Once questioning narrows the field to at least twenty-four qualified people, Alabama uses a striking process rather than the peremptory-challenge system found in many other states. The side that demanded the jury strikes first, and the parties alternate striking one name at a time from the list until only twelve remain; those twelve make up the jury. If the court wants alternate jurors on standby, it adds three more qualified names to the list for each alternate needed, and the striking continues past twelve until it reaches the larger total. The people whose names come off the list last, before the process reaches twelve, become the alternates, numbered in reverse order of when they were struck. If a juror has to be replaced before deliberations begin, the court pulls in alternates in that same order. The court can also let alternates stick around during deliberations as backups, so long as they stay apart from the jury's discussions unless and until they are called in to replace someone — and if a replacement happens after deliberations start, the jury has to start deliberating over again from scratch.
When more than one party sits on the same side of a case, or multiple actions are tried together, Rule 47 gives the court flexibility to group parties with similar interests together for striking purposes, or to add more names to the jury list and let the strikes be used separately or jointly. Whatever approach the court takes, a sole plaintiff facing multiple defendants is still guaranteed close to half of all the strikes available — never dramatically fewer strikes than the other side collectively holds, even though that side may include several parties.
Frequently Asked Questions
Who gets to question prospective jurors before trial?
It depends on the judge. Rule 47 lets the court conduct the voir dire questioning itself, hand it over to the parties and their attorneys, or split the work, but if the court does the questioning, the parties still get a chance to ask their own follow-up questions.
How does Alabama pick which twelve people sit on the jury?
The parties take turns striking one name at a time from a list of at least twenty-four qualified jurors, with the side that demanded the jury striking first, until only twelve names remain. Alabama uses this alternating-strike method instead of the peremptory-challenge system used in many other states.

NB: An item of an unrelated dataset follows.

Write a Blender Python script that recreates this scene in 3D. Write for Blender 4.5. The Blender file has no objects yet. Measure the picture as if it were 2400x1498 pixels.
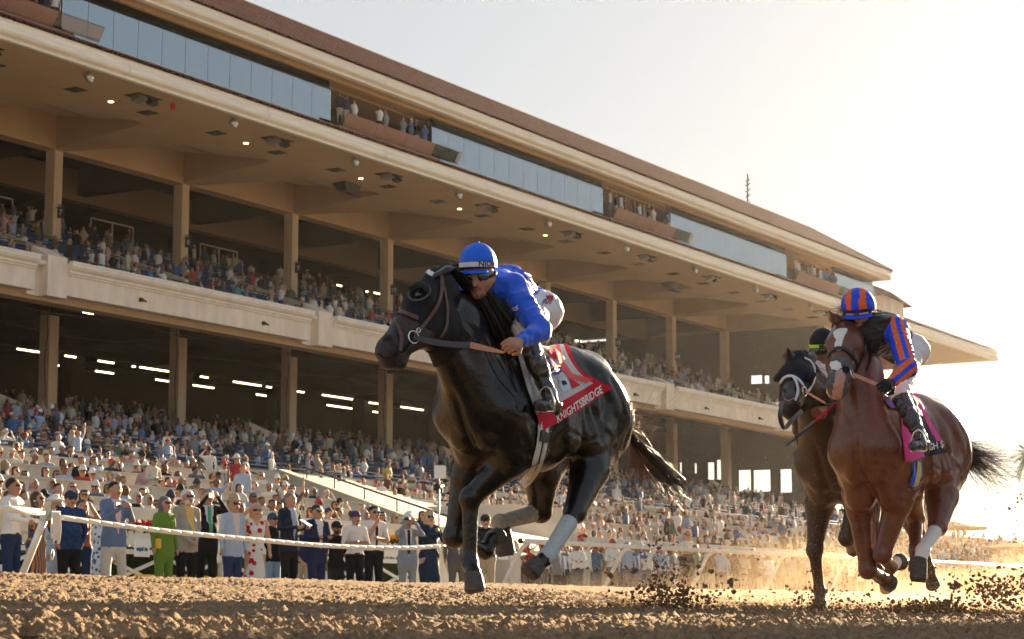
import bpy, math, random, numpy as np
from mathutils import Vector, Matrix, Quaternion
from mathutils.bvhtree import BVHTree
rng = random.Random(7); nr = np.random.RandomState(7)
C = bpy.context.scene.collection
SC = bpy.context.scene
# ------------------------------------------------------------------ camera, sky, sun, exposure
F = 5000.0; HOR = 1435.0; VPX = 4150.0            # focal length, horizon and track vanishing point measured on the 2400 px wide photograph
TH = math.atan((HOR-749)/F); PHI = math.atan((VPX-1200)*math.cos(TH)/F)
RT = np.array((math.sin(PHI), -math.cos(PHI), 0.0))
FW = np.array((math.cos(PHI)*math.cos(TH), math.sin(PHI)*math.cos(TH), math.sin(TH)))
UP = np.array((-math.cos(PHI)*math.sin(TH), -math.sin(PHI)*math.sin(TH), math.cos(TH)))
cd = bpy.data.cameras.new('camera'); cam = bpy.data.objects.new('camera', cd); C.objects.link(cam); SC.camera = cam
cam.matrix_world = Matrix(((RT[0], UP[0], -FW[0], 0), (RT[1], UP[1], -FW[1], 0), (RT[2], UP[2], -FW[2], 0), (0, 0, 0, 1)))
cd.sensor_width = 36; cd.lens = F/2400*36; cd.clip_start = .5; cd.clip_end = 6000
cd.dof.use_dof = True; cd.dof.focus_distance = 12.6; cd.dof.aperture_fstop = 11.0
SUN_AZ = math.radians(3.0); SUN_EL = math.radians(12.0)     # azimuth measured from +X (along the track) toward -Y (infield)
w = bpy.data.worlds.new("World"); SC.world = w; w.use_nodes = True
nt = w.node_tree; bg = nt.nodes['Background']
sky = nt.nodes.new('ShaderNodeTexSky'); sky.sky_type = 'NISHITA'; sky.sun_disc = False
sky.sun_elevation = SUN_EL; sky.sun_rotation = math.pi/2 - SUN_AZ; sky.air_density = 1.0; sky.dust_density = .8; sky.ozone_density = 1.2
hs_ = nt.nodes.new('ShaderNodeHueSaturation'); hs_.inputs['Saturation'].default_value = 1.0; nt.links.new(sky.outputs[0], hs_.inputs['Color']); gm_ = nt.nodes.new('ShaderNodeGamma'); gm_.inputs[1].default_value = .32; nt.links.new(hs_.outputs[0], gm_.inputs[0]); nt.links.new(gm_.outputs[0], bg.inputs[0]); bg.inputs[1].default_value = 0.080
sd = bpy.data.lights.new('sun', 'SUN'); sun = bpy.data.objects.new('sun', sd); C.objects.link(sun)
sd.energy = 4.9; sd.angle = math.radians(.4); sd.color = (1.0, .79, .52)
sv = Vector((math.cos(SUN_AZ)*math.cos(SUN_EL), math.sin(SUN_AZ)*math.cos(SUN_EL), math.sin(SUN_EL)))
sun.rotation_euler = sv.to_track_quat('Z', 'Y').to_euler(); sun.location = (60, -30, 40)
SC.view_settings.view_transform = 'Standard'; SC.view_settings.look = 'None'; SC.view_settings.gamma = 1
SC.view_settings.exposure = 2.4
SC.cycles.max_bounces = 8; SC.cycles.diffuse_bounces = 4; SC.cycles.volume_bounces = 1; SC.cycles.transparent_max_bounces = 12
SC.cycles.volume_step_rate = 4.0; SC.cycles.sample_clamp_indirect = 6.0
SC.cycles.use_denoising = True

# ------------------------------------------------------------------ pixel <-> world
def rayd(px, py):
    return FW + (px-1200)/F*RT + (749-py)/F*UP
def atY(px, py, y):
    d = rayd(px, py); return d*(y/d[1])
def atD(px, py, depth):
    d = rayd(px, py); return d*depth
def atL(P, px, py, L, side=0):
    """point on the pixel's ray at distance L from P; side 0 picks the one nearest P's own lateral plane, -1 near, +1 far"""
    d = rayd(px, py); d = d/np.linalg.norm(d); P = np.asarray(P, float)
    b = P@d; q = b*b-(P@P-L*L)
    if q <= 0: return d*b
    r = math.sqrt(q); A, Bq = d*(b-r), d*(b+r)
    if side < 0: return A
    if side > 0: return Bq
    return A if abs(A[1]-P[1]) < abs(Bq[1]-P[1]) else Bq
def proj(p):
    p = np.asarray(p, float); z = p@FW; return 1200+F*(p@RT)/z, 749-F*(p@UP)/z, z

# ------------------------------------------------------------------ objects
def link(name, data, parent=None, loc=None):
    o = bpy.data.objects.new(name, data); C.objects.link(o)
    if parent is not None: o.parent = parent
    if loc is not None: o.location = loc
    return o
def tag(o, label=None, cat=None, group=None, kind=None):
    if label: o['label'] = label
    if cat: o['category'] = cat
    if group: o['group'] = group
    if kind: o['kind'] = kind
    return o
def empty(name, loc=(0, 0, 0), label=None, cat=None, group=None, kind=None):
    o = bpy.data.objects.new(name, None); C.objects.link(o); o.location = loc; o.empty_display_size = .1
    return tag(o, label, cat, group, kind)
def rel(o, parent):
    """parent keeping world coordinates (parents are never rotated or scaled here unless their parts were built local)"""
    o.parent = parent; o.location = Vector(o.location)-Vector(parent.location); return o
def mesh_np(name, V, Q=None, T=None, mats=(), mi=None, smooth=False):
    """fast mesh from vertex array, quads and/or triangles"""
    me = bpy.data.meshes.new(name)
    V = np.asarray(V, np.float32).reshape(-1, 3)
    nq = 0 if Q is None or len(Q) == 0 else len(Q); ntr = 0 if T is None or len(T) == 0 else len(T)
    idx = np.concatenate([np.asarray(Q).reshape(-1) if nq else np.zeros(0, int), np.asarray(T).reshape(-1) if ntr else np.zeros(0, int)]).astype(np.int32)
    me.vertices.add(len(V)); me.vertices.foreach_set('co', V.reshape(-1))
    me.loops.add(len(idx)); me.loops.foreach_set('vertex_index', idx)
    me.polygons.add(nq+ntr)
    st = np.concatenate([np.arange(nq)*4, nq*4+np.arange(ntr)*3]).astype(np.int32)
    me.polygons.foreach_set('loop_start', st)
    for m in mats: me.materials.append(m)
    if mi is not None: me.polygons.foreach_set('material_index', np.asarray(mi, np.int32))
    me.polygons.foreach_set('use_smooth', np.full(nq+ntr, bool(smooth)))
    me.update(calc_edges=True); me.validate()
    return me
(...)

What are alternate jurors and how are they chosen?
Alternate jurors sit through the trial as backups in case a regular juror cannot continue. The court can allow up to six of them, and they come from the extra names added to the strike list; the last names struck before the process reaches twelve become the alternates, used in the reverse order they were struck if a replacement is needed.
Can a struck juror be replaced after the jury starts deliberating?
The court can keep alternates on standby during deliberations, kept apart from the jury's discussions, but if an alternate steps in to replace a juror after deliberations have begun, the court must instruct the jury to start its deliberations over from the beginning.
If there are several defendants, does the plaintiff get fewer strikes than everyone else combined?
No. Rule 47 guarantees a plaintiff roughly half of all the strikes allocated to every party in the case, even when the total cannot be split evenly, so a single plaintiff is not overwhelmed by strikes from multiple defendants on the other side.